Yeap... indeed. Mandrake for example loves to compress their modules.
compat-wireless handles the initramfs I think well, so *if* you do
want to address that, you could look at how we address initramfs
there, but I frankly don't think having this option available for all
distributions is a requirement. It'd be nice, but I think it'd be
nicer if ckmake itself could run for all options without root
privileges. So for example right now ckmake does require privileges to
install the debs, it'd be nicer if instead we just unload the kernels
to a $USER/ dir somewhere that ckmake has rights to under the user
calling it. In this case I'd be willing to remove the option to even
boot into these kernels.

Luis

2012-05-21 13:15:06

by Ozan Çağlayan

[permalink] [raw]
Subject: Re: [Lf_driver_backport] scripts in compat tree

> Well kernel.org does not have already built kernels. Ubuntu's PPA
> kernels *are* vanilla kernels, in fact that is why they were put up,
> they are guaranteed to be built on vanilla kernels. We couldn't get a
> more generic approach then. The only thing though is -- the PPA
> kernels obviously have the kernels integrated on .debs. There are a
> few options here:
>
>  1) If Ubuntu can dpkg -x the kernels for us onto tarballs that'd be swell
>  2) We could write our own script to do this with C code that does
> the dpkg -x for us
>
> There are ways to do 2) suggested in the thread above.

ah you are right, we need to have built kernels in order to build the
modules. Well then the 2nd solution seems reasonable if we can mimic
dpkg -x. I googled a bit and people says that debs are generic .ar
archives so it would be easy to take the tarball inside of them.
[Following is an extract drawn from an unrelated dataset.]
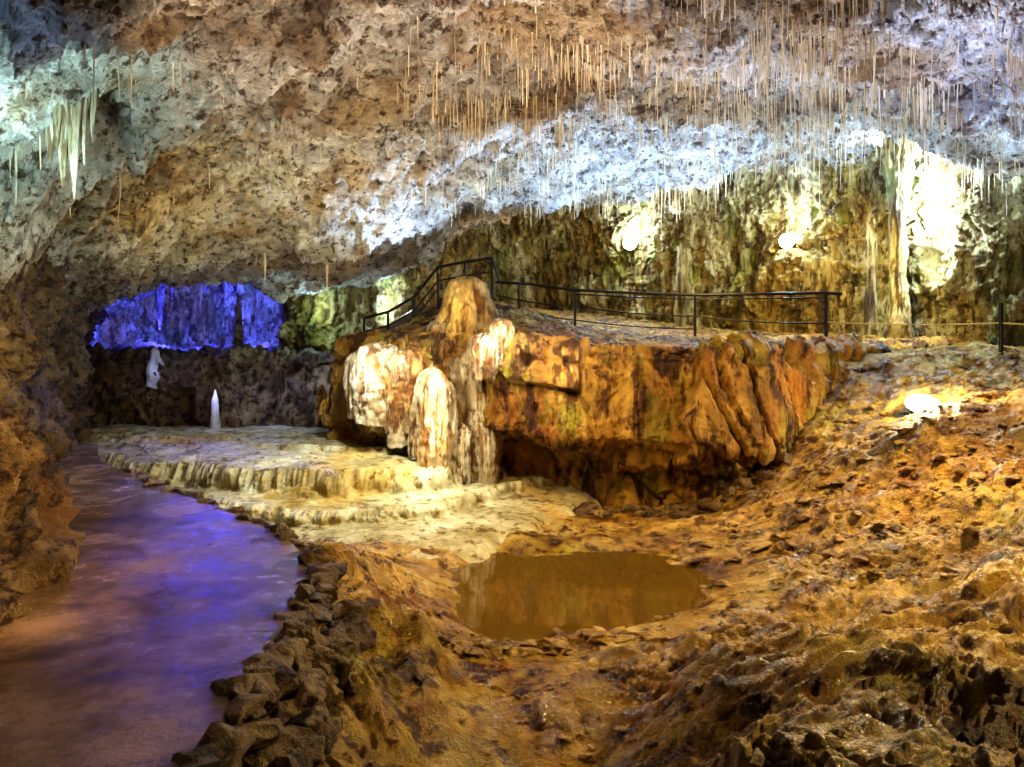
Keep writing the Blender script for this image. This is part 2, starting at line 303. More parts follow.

If I succeed this can be used on any distro since that they are
vanilla without any patches. But if the PPA disappears one day, we'll
have to find another solution :)

BTW you also download the kernel images probably for booting into them
to test the compat builds. Booting using those images on other
distributions can be messy and unsuccessful as initramfs and booting
mechanisms differ widely. I'll test those too.